HLF MSP: Infrastruktur Logistik Berkelanjutan Jalan Menuju Kemajuan Ekonomi Global

BALI – Infrastruktur logistik yang kuat dan berkelanjutan di negara berkembang sangat penting bagi optimalisasi penguatan hubungan dagang dan ekonomi global. Transportasi laut melayani lebih dari 80 persen perdagangan barang dunia, menjadikan pelabuhan krusial bagi perdagangan dan ekonomi global. Menurut United Nations Trade and Development (UNCTAD), negara berkembang memiliki 60,1 persen kapal komersial dunia, sementara negara maju hanya 32,1 persen.
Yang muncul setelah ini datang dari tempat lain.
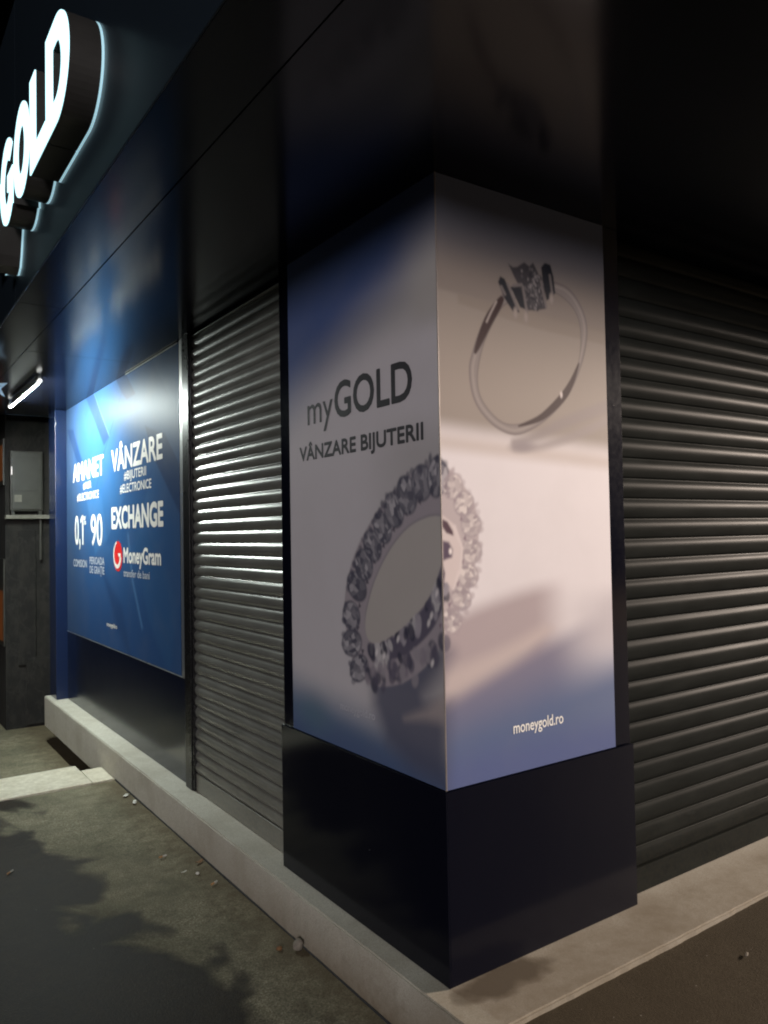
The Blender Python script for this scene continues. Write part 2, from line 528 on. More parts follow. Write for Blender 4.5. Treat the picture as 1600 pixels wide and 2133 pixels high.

Namun, dalam Logistics Performance Index 2023 dari Bank Dunia, negara maju menduduki peringkat tertinggi, dan sebagian besar negara berkembang dan LDC berada di bawah peringkat 20.

Menurut Sekretaris-Jendral UNCTAD Rebeca Grynspan, alasan negara berkembang sangat rentan terhadap gangguan rantai pasokan juga disebabkan biaya transportasi maritim di negara-negara ini yang 32-35 persen lebih tinggi dari rata-rata global, dan di negara berkembang khususnya kepulauan juga mengalami dampak inflasi lima kali dibandingkan negara lain karena biaya maritim yang lebih tinggi. Tiga aspek utama yang perlu diperhatikan dalam meningkatkan rantai pasokan terletak pada ketahanan, inklusivitas, dan keberlanjutan bagaimana rantai pasokan dibangun dan dipertahankan.

"Ini urgensi untuk meningkatkan ketahanan, inklusivitas, dan keberlanjutan rantai pasokan global. Kita perlu berinovasi menemukan solusi yang dapat menurunkan biaya yang dihadapi berbagai negara dalam aktivitas konektivitas dan perdagangan mereka," jelas Rebeca dalam sesi paralel tematik “Connecting the South: Enhancing Logistics Connectivity to Support Trade in Developing Countries” HLF MSP 2024, Selasa (3/9).

Rebeca menambahkan rantai pasokan global yang dibangun harus kuat, fleksibel, dan cukup adaptif. Rebeca mencatat beberapa negara kehilangan waktu 10 tahununtuk  perbaikan kemiskinan dan ketimpangan. Artinya, perlunya diversifikasi pemasok dan pusat produksi, promosi perdagangan regional, dan pengembangan infrastruktur berkelanjutan yang mampu membuka pasar di dalam negara itu sendiri.

"Tetapi semua itu membutuhkan pendanaan, sumber daya, investasi, terutama untuk adaptasi iklim dan infrastruktur. Sebagai indikator, jumlah total dana pembiayaan iklim global sekitar USD116 miliar, di mana USD32 miliar digunakan untuk adaptasi. Sementara itu, biaya adaptasi di negara berkembang adalah 10-18 kali lebih besar daripada aliran pembiayaan saat ini. Oleh karena itu, mari kita bekerja sama untuk memastikan perdagangan tidak hanya menjadi pendorong pertumbuhan ekonomi, tetapi juga kekuatan inklusi, tanpa meninggalkan siapa pun," jelas Rebeca.

Turut hadir Wakil Menteri Hubungan Internasional dan Kerjasama Afrika Selatan Alvin Botes, CEO PT Pertamina International Shipping Yoki Firnandi, Direktur Bank Pembangunan Islam Indonesia Amer Bukvic, Asisten Kepala Eksekutif/Pejabat Risiko Utama Otoritas Maritim dan Pelabuhan Singapura Tan Hoe Soon, Sekretaris Negara Kementerian Perencanaan Kamboja Poch Bunnak, dan Ekonom Senior Bank Dunia Csilla Lakatos.